Glossary


El Kazovszkij / El Kazovszkij

The Cyrillic spelling of Казовский transliterates to Kazovsky in English and Kazovszkij in Hungarian. I followed the later transliteration to emphasize the artist’s Hungarian cultural embeddedness and treat the chosen name as the signifier of the Artistic Self performed in the Hungarian cultural field. 

he/him

Although the Hungarian language has no grammatical gender, El Kazovszkij stated that in every other gendered European language, he uses male pronouns. This revelation unravels the historical, theoretical and linguistic concerns that may arise from the choice of pronouns.

they/them

As the Hungarian language has no grammatical gender, in the quotations translated from Hungarian to English, I use the singular they/them for the third person in generic sentences, where the third person’s gender is not implied in the vocabulary.

queer / homosexual-lesbian / LGBT+

I am using the word queer as an inclusive umbrella term for all the diverse SOGIESC (sexual orientation, gender identity, gender expression and sex characteristics) as well as for forms of social or artistic behavior that oppose cis- and hetero-normative binary concepts of gender and sexuality distinctively from politico-cultural identity rooted in the 1980’s American socio-cultural context. The term indicates description and not interpretation. 

I depart from this terminology in two cases. The first is when discussing legal categories between adult people under state socialism. I narrow the queer terminology to a more precise description of homosexuality and lesbianism, which, translated to the relevant legal categories, refers to men who have sex with men and women who have sex with women. Or else when specific individuals are mentioned who have identified themselves as homosexuals or lesbians.

LGBT+ terminology appears when it comes to specific identity politics units, whether in the United States of America or its emergence in post-socialist regions due to globalization.

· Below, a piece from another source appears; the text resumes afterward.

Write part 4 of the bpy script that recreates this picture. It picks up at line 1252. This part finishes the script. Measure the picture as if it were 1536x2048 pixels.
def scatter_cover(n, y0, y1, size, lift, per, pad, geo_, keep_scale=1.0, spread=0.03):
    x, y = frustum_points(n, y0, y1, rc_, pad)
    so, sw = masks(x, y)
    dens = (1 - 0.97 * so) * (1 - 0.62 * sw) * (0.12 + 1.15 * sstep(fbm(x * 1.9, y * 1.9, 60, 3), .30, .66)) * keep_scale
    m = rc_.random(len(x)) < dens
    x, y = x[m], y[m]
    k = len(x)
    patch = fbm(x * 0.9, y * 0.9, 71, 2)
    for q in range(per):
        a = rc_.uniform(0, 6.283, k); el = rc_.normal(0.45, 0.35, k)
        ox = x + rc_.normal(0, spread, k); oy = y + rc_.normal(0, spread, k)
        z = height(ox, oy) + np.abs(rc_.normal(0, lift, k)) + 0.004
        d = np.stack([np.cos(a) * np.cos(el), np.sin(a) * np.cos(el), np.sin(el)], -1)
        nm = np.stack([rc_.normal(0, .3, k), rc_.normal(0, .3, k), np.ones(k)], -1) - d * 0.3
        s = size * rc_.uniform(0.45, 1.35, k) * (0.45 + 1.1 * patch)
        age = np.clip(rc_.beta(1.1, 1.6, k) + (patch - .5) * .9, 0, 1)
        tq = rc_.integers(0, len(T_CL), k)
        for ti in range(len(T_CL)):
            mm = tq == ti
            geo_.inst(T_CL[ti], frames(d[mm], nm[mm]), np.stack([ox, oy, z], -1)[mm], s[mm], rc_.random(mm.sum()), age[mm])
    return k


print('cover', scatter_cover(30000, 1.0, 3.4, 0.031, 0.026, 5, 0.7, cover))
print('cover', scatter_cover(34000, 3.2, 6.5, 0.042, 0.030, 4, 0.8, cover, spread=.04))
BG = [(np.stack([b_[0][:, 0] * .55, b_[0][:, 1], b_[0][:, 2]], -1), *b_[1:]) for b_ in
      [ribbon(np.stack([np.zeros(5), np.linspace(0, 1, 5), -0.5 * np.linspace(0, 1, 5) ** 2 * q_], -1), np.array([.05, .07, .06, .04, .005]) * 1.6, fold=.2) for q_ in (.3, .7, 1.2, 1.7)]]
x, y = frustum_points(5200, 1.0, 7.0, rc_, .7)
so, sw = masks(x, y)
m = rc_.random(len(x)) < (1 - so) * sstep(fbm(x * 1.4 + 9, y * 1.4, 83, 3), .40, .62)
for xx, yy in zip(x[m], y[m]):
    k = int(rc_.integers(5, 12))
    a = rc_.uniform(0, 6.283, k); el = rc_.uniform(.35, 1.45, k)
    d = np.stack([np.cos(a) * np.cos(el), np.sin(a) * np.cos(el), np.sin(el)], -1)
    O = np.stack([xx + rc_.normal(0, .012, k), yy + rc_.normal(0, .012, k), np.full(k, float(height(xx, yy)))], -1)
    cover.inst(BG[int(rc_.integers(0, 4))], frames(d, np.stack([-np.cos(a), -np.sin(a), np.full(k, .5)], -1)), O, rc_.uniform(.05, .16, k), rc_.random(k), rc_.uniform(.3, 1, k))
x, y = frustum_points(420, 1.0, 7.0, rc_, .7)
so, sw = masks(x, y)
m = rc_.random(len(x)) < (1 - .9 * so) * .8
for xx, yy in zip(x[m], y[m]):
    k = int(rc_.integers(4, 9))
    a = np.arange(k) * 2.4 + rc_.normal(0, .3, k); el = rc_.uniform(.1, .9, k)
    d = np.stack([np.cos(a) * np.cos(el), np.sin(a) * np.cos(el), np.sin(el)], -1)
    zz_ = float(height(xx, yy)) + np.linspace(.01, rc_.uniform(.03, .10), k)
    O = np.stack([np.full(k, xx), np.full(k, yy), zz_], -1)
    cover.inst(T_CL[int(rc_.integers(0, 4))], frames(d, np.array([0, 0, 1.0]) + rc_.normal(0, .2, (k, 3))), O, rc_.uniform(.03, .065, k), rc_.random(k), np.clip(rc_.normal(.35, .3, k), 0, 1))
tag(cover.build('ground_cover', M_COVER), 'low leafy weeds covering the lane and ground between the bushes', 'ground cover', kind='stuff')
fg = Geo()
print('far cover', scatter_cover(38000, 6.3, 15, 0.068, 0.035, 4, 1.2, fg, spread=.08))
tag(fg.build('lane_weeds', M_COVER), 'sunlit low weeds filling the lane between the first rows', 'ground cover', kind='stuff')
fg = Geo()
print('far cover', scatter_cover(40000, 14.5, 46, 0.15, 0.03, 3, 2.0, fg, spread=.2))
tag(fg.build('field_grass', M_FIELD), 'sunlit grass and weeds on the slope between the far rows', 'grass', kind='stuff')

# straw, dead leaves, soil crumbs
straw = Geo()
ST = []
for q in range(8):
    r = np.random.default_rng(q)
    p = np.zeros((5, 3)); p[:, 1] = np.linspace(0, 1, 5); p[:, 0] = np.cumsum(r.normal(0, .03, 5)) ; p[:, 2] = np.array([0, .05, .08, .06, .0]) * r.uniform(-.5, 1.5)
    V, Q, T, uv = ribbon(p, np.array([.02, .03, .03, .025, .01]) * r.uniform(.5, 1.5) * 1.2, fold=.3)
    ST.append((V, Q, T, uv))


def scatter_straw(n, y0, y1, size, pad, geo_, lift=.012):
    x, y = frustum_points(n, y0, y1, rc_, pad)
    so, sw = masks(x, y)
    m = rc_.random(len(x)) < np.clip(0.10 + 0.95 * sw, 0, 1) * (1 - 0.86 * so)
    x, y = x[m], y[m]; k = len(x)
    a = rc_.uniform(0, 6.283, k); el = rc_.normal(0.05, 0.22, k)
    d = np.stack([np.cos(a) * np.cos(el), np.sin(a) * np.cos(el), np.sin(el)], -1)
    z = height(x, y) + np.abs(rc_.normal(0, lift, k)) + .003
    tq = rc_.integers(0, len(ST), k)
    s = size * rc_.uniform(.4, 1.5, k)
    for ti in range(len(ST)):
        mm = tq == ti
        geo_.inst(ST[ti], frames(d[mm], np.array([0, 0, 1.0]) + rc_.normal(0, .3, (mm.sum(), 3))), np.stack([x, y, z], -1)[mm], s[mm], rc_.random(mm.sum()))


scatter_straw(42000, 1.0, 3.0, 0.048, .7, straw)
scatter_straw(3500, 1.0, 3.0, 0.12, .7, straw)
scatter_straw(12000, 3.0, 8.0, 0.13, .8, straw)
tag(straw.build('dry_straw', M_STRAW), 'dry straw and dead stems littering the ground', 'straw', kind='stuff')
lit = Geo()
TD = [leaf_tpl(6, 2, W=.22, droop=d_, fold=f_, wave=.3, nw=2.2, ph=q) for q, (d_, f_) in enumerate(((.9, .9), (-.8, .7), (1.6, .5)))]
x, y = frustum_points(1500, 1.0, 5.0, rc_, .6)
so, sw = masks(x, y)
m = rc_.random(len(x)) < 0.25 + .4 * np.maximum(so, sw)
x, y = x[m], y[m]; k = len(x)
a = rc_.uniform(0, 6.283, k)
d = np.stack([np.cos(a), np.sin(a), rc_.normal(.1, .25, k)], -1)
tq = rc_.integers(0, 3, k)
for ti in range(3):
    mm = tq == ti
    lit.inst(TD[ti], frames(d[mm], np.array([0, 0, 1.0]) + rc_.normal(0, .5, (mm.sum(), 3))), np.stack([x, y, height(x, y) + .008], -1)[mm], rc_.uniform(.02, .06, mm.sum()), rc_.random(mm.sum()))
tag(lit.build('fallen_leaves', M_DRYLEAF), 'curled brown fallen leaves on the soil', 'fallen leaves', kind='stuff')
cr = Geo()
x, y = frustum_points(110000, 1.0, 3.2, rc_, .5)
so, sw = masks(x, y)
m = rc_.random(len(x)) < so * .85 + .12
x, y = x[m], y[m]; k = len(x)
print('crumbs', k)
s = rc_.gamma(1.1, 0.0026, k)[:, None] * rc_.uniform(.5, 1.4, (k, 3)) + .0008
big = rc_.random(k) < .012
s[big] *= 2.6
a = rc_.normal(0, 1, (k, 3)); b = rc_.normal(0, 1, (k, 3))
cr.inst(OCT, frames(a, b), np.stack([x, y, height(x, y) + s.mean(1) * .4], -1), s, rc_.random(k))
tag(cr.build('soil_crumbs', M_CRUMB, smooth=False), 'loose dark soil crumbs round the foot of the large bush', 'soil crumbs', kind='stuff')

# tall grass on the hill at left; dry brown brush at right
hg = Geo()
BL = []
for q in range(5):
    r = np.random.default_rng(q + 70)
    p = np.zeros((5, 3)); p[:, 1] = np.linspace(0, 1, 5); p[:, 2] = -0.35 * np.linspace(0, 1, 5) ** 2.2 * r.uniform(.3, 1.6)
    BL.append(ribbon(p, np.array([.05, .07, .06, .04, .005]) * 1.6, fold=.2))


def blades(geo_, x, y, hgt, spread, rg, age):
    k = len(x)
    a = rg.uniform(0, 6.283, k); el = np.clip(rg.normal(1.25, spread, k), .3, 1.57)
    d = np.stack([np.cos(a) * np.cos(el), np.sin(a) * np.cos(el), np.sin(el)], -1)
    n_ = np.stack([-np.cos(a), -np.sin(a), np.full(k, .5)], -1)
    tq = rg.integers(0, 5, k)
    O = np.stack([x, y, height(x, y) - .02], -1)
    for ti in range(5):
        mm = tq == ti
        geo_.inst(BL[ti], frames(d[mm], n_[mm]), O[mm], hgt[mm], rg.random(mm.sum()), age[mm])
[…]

East Central Europe (ECE) / Eastern Bloc / Second World / Eastern Europe 

The terminology referring to the non-fixed, historically changing geopolitical or metageographical region of Eastern Europe varies depending on the context. The most common term I used is East Central Europe, ECE. Following Piotr Piotrowski’s deliberations In the Shadow of Yalta, Art and the Avant-garde in Eastern Europe, 1945–1989, by East Central Europe, I refer to those former Eastern Bloc countries and their successor countries that remained under the Soviet sphere of influence following the 1945 Yalta Conference decision. Including Czechoslovakia, Yugoslavia, East Germany, Poland, Romania, Hungary and Bulgaria. Piotrowski’s definition of this geopolitical entity refers to the cultural and political history and their temporal geopolitical situatedness during the Cold War and its aftereffects. Furthermore, in terms of the intersection of my research between art and queer history, these are also those Eastern Bloc countries where, with the exception of Romania, homosexuality was not criminalized during the Cold War (Poland) or where legislation decriminalized consensual homosexual practices between adults during this period (Czechoslovakia, 1961; Hungary 1961; East Germany, 1968; Bulgaria, 1968; and in certain parts in  Yugoslavia (Croatia, Slovenia, Montenegro and the Socialist Autonomous Province of Vojvodina, 1977)).

By the Eastern or Socialist Bloc, I refer to the group of socialist states under the influence of the Soviet Union that existed during the Cold War. Additionally, although the use of Cold War triple world division terminology is controversial and seen as outdated, I occasionally use the term Second World as a synonym for the Eastern Bloc when discussing the then and now legacy of Cold War epistemic dichotomous hierarchies.

State-socialist vs. communist

The term "communism", which is also predominantly used by the international academic community to describe the political systems of the Cold War-era Eastern Bloc, has long been a subject of debate. Some political and social historians reason that the East Central European states never had an established communist political system. It is argued that they were socialist or state-socialist countries by virtue of their political, ideological and social arrangements. Therefore, in my dissertation, I use the term state socialism to describe the political system of the ECE countries under Soviet influence.